_Task to carry out_
Without the pictures, write out all the lines below exactly as they appear.

####

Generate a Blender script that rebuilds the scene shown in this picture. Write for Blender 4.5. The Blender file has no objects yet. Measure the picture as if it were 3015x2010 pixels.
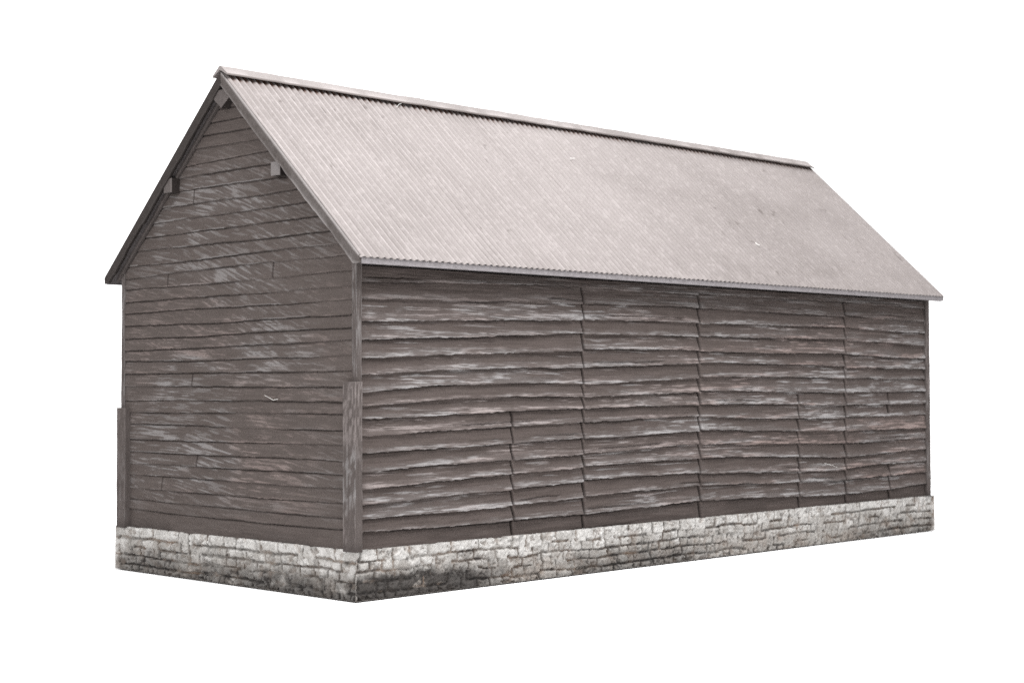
import bpy, math, random
import numpy as np
from mathutils import Matrix, Vector

rng = np.random.default_rng(7)
random.seed(7)
scene = bpy.context.scene
col = scene.collection

# ------------------------------------------------------------------ dimensions
L, W = 2.494, 1.0            # plinth length (x) and width (y)
HP = 0.117                   # plinth height
INS = 0.0118                 # wall face set back from the plinth face
OG, OE = 0.0139, 0.0314      # roof overhang at gable / at eaves
ZT = 0.7775                  # roof boarding, top at the eaves edge
K = (1.2620 - ZT) / (0.5 + OE)   # roof slope
ZTOP = 0.7620                 # side wall top
COS = 1 / math.sqrt(1 + K * K); SIN = K * COS
def zroof(y): return ZT + (OE + 0.5 - np.abs(np.asarray(y) - 0.5)) * K

# ------------------------------------------------------------------ noise
_T = rng.random((8, 512, 512))
def vn(u, v, s=0):
    u = np.asarray(u, float) + 131.7 * s; v = np.asarray(v, float) + 71.3 * s
    iu = np.floor(u).astype(int); iv = np.floor(v).astype(int)
    fu = u - iu; fv = v - iv
    fu = fu * fu * (3 - 2 * fu); fv = fv * fv * (3 - 2 * fv)
    t = _T[s % 8]
    a = t[iu & 511, iv & 511]; b = t[(iu + 1) & 511, iv & 511]
    c = t[iu & 511, (iv + 1) & 511]; d = t[(iu + 1) & 511, (iv + 1) & 511]
    return (a * (1 - fu) + b * fu) * (1 - fv) + (c * (1 - fu) + d * fu) * fv
def fbm(u, v, s=0, o=4):
    r = 0; a = 0.5; n = 0
    for i in range(o):
        r = r + a * vn(u * 2 ** i, v * 2 ** i, s + i); n += a; a *= 0.55
    return r / n
def sst(a, b, x):
    t = np.clip((x - a) / (b - a), 0, 1); return t * t * (3 - 2 * t)

# ------------------------------------------------------------------ mesh helpers
def link(name, me, parent=None, mat=None):
    o = bpy.data.objects.new(name, me); col.objects.link(o)
    if parent is not None: o.parent = parent
    if mat is not None: me.materials.append(mat)
    return o

class Bag:
    """collects vertex / face arrays (with mask colours) into one mesh"""
    def __init__(self): self.v = []; self.q = []; self.m = []; self.n = 0; self.poly = []
    def grid(self, P, M, keep=None, flip=False):
        nv, nu = P.shape[:2]
        i = np.arange(nv * nu).reshape(nv, nu)
        q = np.stack([i[:-1, :-1], i[:-1, 1:], i[1:, 1:], i[1:, :-1]], -1).reshape(-1, 4)
        if keep is not None: q = q[keep.ravel()]
        if flip: q = q[:, ::-1]
        self.q.append(q + self.n); self.v.append(P.reshape(-1, 3)); self.m.append(M.reshape(-1, 4)); self.n += nv * nu
    def polys(self, V, F, mask=(0, 0, 0, 1)):
        self.v.append(np.array(V, float)); self.m.append(np.tile(np.array(mask, float), (len(V), 1)))
        for f in F: self.poly.append([k + self.n for k in f])
        self.n += len(V)
    def box(self, a, b, mask=(0, 0, 0, 1)):
        (x0, y0, z0), (x1, y1, z1) = a, b
        V = [(x0,y0,z0),(x1,y0,z0),(x1,y1,z0),(x0,y1,z0),(x0,y0,z1),(x1,y0,z1),(x1,y1,z1),(x0,y1,z1)]
        self.polys(V, [(0,3,2,1),(4,5,6,7),(0,1,5,4),(1,2,6,5),(2,3,7,6),(3,0,4,7)], mask)
    def build(self, name, mat, parent=None, smooth=False):
        V = np.concatenate(self.v)
        Q = np.concatenate(self.q) if self.q else np.zeros((0, 4), int)
        if len(Q):                                   # drop vertices no face uses
            used = np.zeros(len(V), bool); used[Q.ravel()] = True
            for f in self.poly: used[f] = True
        else: used = np.ones(len(V), bool)
        remap = np.cumsum(used) - 1
        V = V[used]; M = np.concatenate(self.m)[used]
        loops = list(remap[Q].ravel()) if len(Q) else []
        loops = np.concatenate([remap[Q].ravel()] + [remap[np.array(f)] for f in self.poly]).astype(np.int32)
        sizes = np.concatenate([np.full(len(Q), 4), np.array([len(f) for f in self.poly], int)]).astype(np.int32)
        starts = np.concatenate([[0], np.cumsum(sizes)[:-1]]).astype(np.int32)
        me = bpy.data.meshes.new(name)
        me.vertices.add(len(V)); me.vertices.foreach_set('co', V.astype(np.float32).ravel())
        me.loops.add(len(loops)); me.loops.foreach_set('vertex_index', loops)
        me.polygons.add(len(sizes)); me.polygons.foreach_set('loop_start', starts)
        if smooth:
            s = np.zeros(len(sizes), bool); s[:len(Q)] = True
            me.polygons.foreach_set('use_smooth', s)
        me.update(calc_edges=True); me.validate()
        at = me.attributes.new('mask', 'FLOAT_COLOR', 'POINT')
        at.data.foreach_set('color', M.astype(np.float32).ravel())
        return link(name, me, parent, mat)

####

_Expected output_
Generate a Blender script that rebuilds the scene shown in this picture. Write for Blender 4.5. The Blender file has no objects yet. Measure the picture as if it were 3015x2010 pixels.
import bpy, math, random
import numpy as np
from mathutils import Matrix, Vector

rng = np.random.default_rng(7)
random.seed(7)
scene = bpy.context.scene
col = scene.collection

# ------------------------------------------------------------------ dimensions
L, W = 2.494, 1.0            # plinth length (x) and width (y)
HP = 0.117                   # plinth height
INS = 0.0118                 # wall face set back from the plinth face
OG, OE = 0.0139, 0.0314      # roof overhang at gable / at eaves
ZT = 0.7775                  # roof boarding, top at the eaves edge
K = (1.2620 - ZT) / (0.5 + OE)   # roof slope
ZTOP = 0.7620                 # side wall top
COS = 1 / math.sqrt(1 + K * K); SIN = K * COS
def zroof(y): return ZT + (OE + 0.5 - np.abs(np.asarray(y) - 0.5)) * K

# ------------------------------------------------------------------ noise
_T = rng.random((8, 512, 512))
def vn(u, v, s=0):
    u = np.asarray(u, float) + 131.7 * s; v = np.asarray(v, float) + 71.3 * s
    iu = np.floor(u).astype(int); iv = np.floor(v).astype(int)
    fu = u - iu; fv = v - iv
    fu = fu * fu * (3 - 2 * fu); fv = fv * fv * (3 - 2 * fv)
    t = _T[s % 8]
    a = t[iu & 511, iv & 511]; b = t[(iu + 1) & 511, iv & 511]
    c = t[iu & 511, (iv + 1) & 511]; d = t[(iu + 1) & 511, (iv + 1) & 511]
    return (a * (1 - fu) + b * fu) * (1 - fv) + (c * (1 - fu) + d * fu) * fv
def fbm(u, v, s=0, o=4):
    r = 0; a = 0.5; n = 0
    for i in range(o):
        r = r + a * vn(u * 2 ** i, v * 2 ** i, s + i); n += a; a *= 0.55
    return r / n
def sst(a, b, x):
    t = np.clip((x - a) / (b - a), 0, 1); return t * t * (3 - 2 * t)

# ------------------------------------------------------------------ mesh helpers
def link(name, me, parent=None, mat=None):
    o = bpy.data.objects.new(name, me); col.objects.link(o)
    if parent is not None: o.parent = parent
    if mat is not None: me.materials.append(mat)
    return o

class Bag:
    """collects vertex / face arrays (with mask colours) into one mesh"""
    def __init__(self): self.v = []; self.q = []; self.m = []; self.n = 0; self.poly = []
    def grid(self, P, M, keep=None, flip=False):
        nv, nu = P.shape[:2]
        i = np.arange(nv * nu).reshape(nv, nu)
        q = np.stack([i[:-1, :-1], i[:-1, 1:], i[1:, 1:], i[1:, :-1]], -1).reshape(-1, 4)
        if keep is not None: q = q[keep.ravel()]
        if flip: q = q[:, ::-1]
        self.q.append(q + self.n); self.v.append(P.reshape(-1, 3)); self.m.append(M.reshape(-1, 4)); self.n += nv * nu
    def polys(self, V, F, mask=(0, 0, 0, 1)):
        self.v.append(np.array(V, float)); self.m.append(np.tile(np.array(mask, float), (len(V), 1)))
        for f in F: self.poly.append([k + self.n for k in f])
        self.n += len(V)
    def box(self, a, b, mask=(0, 0, 0, 1)):
        (x0, y0, z0), (x1, y1, z1) = a, b
        V = [(x0,y0,z0),(x1,y0,z0),(x1,y1,z0),(x0,y1,z0),(x0,y0,z1),(x1,y0,z1),(x1,y1,z1),(x0,y1,z1)]
        self.polys(V, [(0,3,2,1),(4,5,6,7),(0,1,5,4),(1,2,6,5),(2,3,7,6),(3,0,4,7)], mask)
    def build(self, name, mat, parent=None, smooth=False):
        V = np.concatenate(self.v)
        Q = np.concatenate(self.q) if self.q else np.zeros((0, 4), int)
        if len(Q):                                   # drop vertices no face uses
            used = np.zeros(len(V), bool); used[Q.ravel()] = True
            for f in self.poly: used[f] = True
        else: used = np.ones(len(V), bool)
        remap = np.cumsum(used) - 1
        V = V[used]; M = np.concatenate(self.m)[used]
        loops = list(remap[Q].ravel()) if len(Q) else []
        loops = np.concatenate([remap[Q].ravel()] + [remap[np.array(f)] for f in self.poly]).astype(np.int32)
        sizes = np.concatenate([np.full(len(Q), 4), np.array([len(f) for f in self.poly], int)]).astype(np.int32)
        starts = np.concatenate([[0], np.cumsum(sizes)[:-1]]).astype(np.int32)
        me = bpy.data.meshes.new(name)
        me.vertices.add(len(V)); me.vertices.foreach_set('co', V.astype(np.float32).ravel())
        me.loops.add(len(loops)); me.loops.foreach_set('vertex_index', loops)
        me.polygons.add(len(sizes)); me.polygons.foreach_set('loop_start', starts)
        if smooth:
            s = np.zeros(len(sizes), bool); s[:len(Q)] = True
            me.polygons.foreach_set('use_smooth', s)
        me.update(calc_edges=True); me.validate()
        at = me.attributes.new('mask', 'FLOAT_COLOR', 'POINT')
        at.data.foreach_set('color', M.astype(np.float32).ravel())
        return link(name, me, parent, mat)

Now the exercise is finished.